■ Instructions to follow ■
Please quote the material exactly, every line of it.

━━━ Material

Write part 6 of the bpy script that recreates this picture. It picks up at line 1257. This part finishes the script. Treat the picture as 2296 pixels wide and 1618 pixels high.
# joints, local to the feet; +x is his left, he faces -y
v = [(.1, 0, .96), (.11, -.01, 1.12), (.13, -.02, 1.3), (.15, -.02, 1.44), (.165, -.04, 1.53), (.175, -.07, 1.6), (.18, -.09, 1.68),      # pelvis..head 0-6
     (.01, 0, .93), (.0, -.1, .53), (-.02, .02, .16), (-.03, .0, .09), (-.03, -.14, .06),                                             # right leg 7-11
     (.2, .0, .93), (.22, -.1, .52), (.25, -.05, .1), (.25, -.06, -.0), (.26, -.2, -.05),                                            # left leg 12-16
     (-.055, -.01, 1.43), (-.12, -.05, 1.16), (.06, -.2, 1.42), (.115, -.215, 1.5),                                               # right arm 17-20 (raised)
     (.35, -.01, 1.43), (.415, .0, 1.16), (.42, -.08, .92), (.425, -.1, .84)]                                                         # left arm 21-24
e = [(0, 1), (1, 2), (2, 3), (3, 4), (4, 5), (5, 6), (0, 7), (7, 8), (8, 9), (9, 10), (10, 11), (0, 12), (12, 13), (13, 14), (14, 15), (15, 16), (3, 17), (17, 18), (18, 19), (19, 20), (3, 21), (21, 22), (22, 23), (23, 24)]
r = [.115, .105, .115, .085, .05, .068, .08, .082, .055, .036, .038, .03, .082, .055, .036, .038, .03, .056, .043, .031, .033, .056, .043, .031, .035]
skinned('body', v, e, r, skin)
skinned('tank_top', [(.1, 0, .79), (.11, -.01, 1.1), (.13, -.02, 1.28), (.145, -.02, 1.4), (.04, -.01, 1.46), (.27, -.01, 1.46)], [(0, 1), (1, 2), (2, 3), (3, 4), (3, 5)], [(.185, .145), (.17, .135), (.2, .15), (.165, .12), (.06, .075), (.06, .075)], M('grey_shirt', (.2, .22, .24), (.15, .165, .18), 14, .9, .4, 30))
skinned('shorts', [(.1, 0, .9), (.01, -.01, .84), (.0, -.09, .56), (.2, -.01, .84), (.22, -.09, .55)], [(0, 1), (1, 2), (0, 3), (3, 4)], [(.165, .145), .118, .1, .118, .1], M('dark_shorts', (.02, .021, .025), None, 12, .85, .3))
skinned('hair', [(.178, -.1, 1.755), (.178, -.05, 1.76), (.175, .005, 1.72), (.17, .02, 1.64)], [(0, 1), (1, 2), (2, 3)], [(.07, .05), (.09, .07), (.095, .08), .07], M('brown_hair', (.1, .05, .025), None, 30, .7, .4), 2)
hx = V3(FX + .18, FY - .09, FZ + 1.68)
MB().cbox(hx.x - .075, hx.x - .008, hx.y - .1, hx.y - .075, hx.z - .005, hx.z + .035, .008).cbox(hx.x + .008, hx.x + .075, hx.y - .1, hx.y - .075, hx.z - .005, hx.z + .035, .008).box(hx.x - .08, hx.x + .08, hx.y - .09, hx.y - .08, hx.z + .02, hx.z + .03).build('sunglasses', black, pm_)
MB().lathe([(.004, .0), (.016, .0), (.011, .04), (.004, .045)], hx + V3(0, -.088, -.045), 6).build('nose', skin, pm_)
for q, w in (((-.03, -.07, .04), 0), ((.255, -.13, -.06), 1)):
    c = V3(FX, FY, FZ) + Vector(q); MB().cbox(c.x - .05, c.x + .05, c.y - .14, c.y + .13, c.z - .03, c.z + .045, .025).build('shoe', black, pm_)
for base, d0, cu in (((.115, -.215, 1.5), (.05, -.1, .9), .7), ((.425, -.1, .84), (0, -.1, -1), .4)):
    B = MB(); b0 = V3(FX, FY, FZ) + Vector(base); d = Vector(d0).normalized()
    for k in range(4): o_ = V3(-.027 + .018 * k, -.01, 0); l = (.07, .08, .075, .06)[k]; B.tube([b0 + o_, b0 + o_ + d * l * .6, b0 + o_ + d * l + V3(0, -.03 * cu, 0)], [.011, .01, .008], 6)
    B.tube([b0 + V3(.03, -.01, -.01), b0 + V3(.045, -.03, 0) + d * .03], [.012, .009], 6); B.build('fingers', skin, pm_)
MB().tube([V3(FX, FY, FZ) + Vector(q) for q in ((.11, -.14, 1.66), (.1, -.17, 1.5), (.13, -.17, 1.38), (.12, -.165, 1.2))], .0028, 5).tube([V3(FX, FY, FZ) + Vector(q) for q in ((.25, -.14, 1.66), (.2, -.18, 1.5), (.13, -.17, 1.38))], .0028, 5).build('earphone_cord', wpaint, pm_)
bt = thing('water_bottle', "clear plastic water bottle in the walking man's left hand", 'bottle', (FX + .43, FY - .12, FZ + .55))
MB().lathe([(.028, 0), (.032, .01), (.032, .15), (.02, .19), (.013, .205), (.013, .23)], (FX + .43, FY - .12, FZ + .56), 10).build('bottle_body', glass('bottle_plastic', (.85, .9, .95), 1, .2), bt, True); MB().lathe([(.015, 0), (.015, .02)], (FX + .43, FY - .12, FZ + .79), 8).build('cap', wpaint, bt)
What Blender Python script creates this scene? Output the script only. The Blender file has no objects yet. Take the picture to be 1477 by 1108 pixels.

━━━━━━

■ Answer ■
Write part 6 of the bpy script that recreates this picture. It picks up at line 1257. This part finishes the script. Treat the picture as 2296 pixels wide and 1618 pixels high.
# joints, local to the feet; +x is his left, he faces -y
v = [(.1, 0, .96), (.11, -.01, 1.12), (.13, -.02, 1.3), (.15, -.02, 1.44), (.165, -.04, 1.53), (.175, -.07, 1.6), (.18, -.09, 1.68),      # pelvis..head 0-6
     (.01, 0, .93), (.0, -.1, .53), (-.02, .02, .16), (-.03, .0, .09), (-.03, -.14, .06),                                             # right leg 7-11
     (.2, .0, .93), (.22, -.1, .52), (.25, -.05, .1), (.25, -.06, -.0), (.26, -.2, -.05),                                            # left leg 12-16
     (-.055, -.01, 1.43), (-.12, -.05, 1.16), (.06, -.2, 1.42), (.115, -.215, 1.5),                                               # right arm 17-20 (raised)
     (.35, -.01, 1.43), (.415, .0, 1.16), (.42, -.08, .92), (.425, -.1, .84)]                                                         # left arm 21-24
e = [(0, 1), (1, 2), (2, 3), (3, 4), (4, 5), (5, 6), (0, 7), (7, 8), (8, 9), (9, 10), (10, 11), (0, 12), (12, 13), (13, 14), (14, 15), (15, 16), (3, 17), (17, 18), (18, 19), (19, 20), (3, 21), (21, 22), (22, 23), (23, 24)]
r = [.115, .105, .115, .085, .05, .068, .08, .082, .055, .036, .038, .03, .082, .055, .036, .038, .03, .056, .043, .031, .033, .056, .043, .031, .035]
skinned('body', v, e, r, skin)
skinned('tank_top', [(.1, 0, .79), (.11, -.01, 1.1), (.13, -.02, 1.28), (.145, -.02, 1.4), (.04, -.01, 1.46), (.27, -.01, 1.46)], [(0, 1), (1, 2), (2, 3), (3, 4), (3, 5)], [(.185, .145), (.17, .135), (.2, .15), (.165, .12), (.06, .075), (.06, .075)], M('grey_shirt', (.2, .22, .24), (.15, .165, .18), 14, .9, .4, 30))
skinned('shorts', [(.1, 0, .9), (.01, -.01, .84), (.0, -.09, .56), (.2, -.01, .84), (.22, -.09, .55)], [(0, 1), (1, 2), (0, 3), (3, 4)], [(.165, .145), .118, .1, .118, .1], M('dark_shorts', (.02, .021, .025), None, 12, .85, .3))
skinned('hair', [(.178, -.1, 1.755), (.178, -.05, 1.76), (.175, .005, 1.72), (.17, .02, 1.64)], [(0, 1), (1, 2), (2, 3)], [(.07, .05), (.09, .07), (.095, .08), .07], M('brown_hair', (.1, .05, .025), None, 30, .7, .4), 2)
hx = V3(FX + .18, FY - .09, FZ + 1.68)
MB().cbox(hx.x - .075, hx.x - .008, hx.y - .1, hx.y - .075, hx.z - .005, hx.z + .035, .008).cbox(hx.x + .008, hx.x + .075, hx.y - .1, hx.y - .075, hx.z - .005, hx.z + .035, .008).box(hx.x - .08, hx.x + .08, hx.y - .09, hx.y - .08, hx.z + .02, hx.z + .03).build('sunglasses', black, pm_)
MB().lathe([(.004, .0), (.016, .0), (.011, .04), (.004, .045)], hx + V3(0, -.088, -.045), 6).build('nose', skin, pm_)
for q, w in (((-.03, -.07, .04), 0), ((.255, -.13, -.06), 1)):
    c = V3(FX, FY, FZ) + Vector(q); MB().cbox(c.x - .05, c.x + .05, c.y - .14, c.y + .13, c.z - .03, c.z + .045, .025).build('shoe', black, pm_)
for base, d0, cu in (((.115, -.215, 1.5), (.05, -.1, .9), .7), ((.425, -.1, .84), (0, -.1, -1), .4)):
    B = MB(); b0 = V3(FX, FY, FZ) + Vector(base); d = Vector(d0).normalized()
    for k in range(4): o_ = V3(-.027 + .018 * k, -.01, 0); l = (.07, .08, .075, .06)[k]; B.tube([b0 + o_, b0 + o_ + d * l * .6, b0 + o_ + d * l + V3(0, -.03 * cu, 0)], [.011, .01, .008], 6)
    B.tube([b0 + V3(.03, -.01, -.01), b0 + V3(.045, -.03, 0) + d * .03], [.012, .009], 6); B.build('fingers', skin, pm_)
MB().tube([V3(FX, FY, FZ) + Vector(q) for q in ((.11, -.14, 1.66), (.1, -.17, 1.5), (.13, -.17, 1.38), (.12, -.165, 1.2))], .0028, 5).tube([V3(FX, FY, FZ) + Vector(q) for q in ((.25, -.14, 1.66), (.2, -.18, 1.5), (.13, -.17, 1.38))], .0028, 5).build('earphone_cord', wpaint, pm_)
bt = thing('water_bottle', "clear plastic water bottle in the walking man's left hand", 'bottle', (FX + .43, FY - .12, FZ + .55))
MB().lathe([(.028, 0), (.032, .01), (.032, .15), (.02, .19), (.013, .205), (.013, .23)], (FX + .43, FY - .12, FZ + .56), 10).build('bottle_body', glass('bottle_plastic', (.85, .9, .95), 1, .2), bt, True); MB().lathe([(.015, 0), (.015, .02)], (FX + .43, FY - .12, FZ + .79), 8).build('cap', wpaint, bt)
What Blender Python script creates this scene? Output the script only. The Blender file has no objects yet. Take the picture to be 1477 by 1108 pixels.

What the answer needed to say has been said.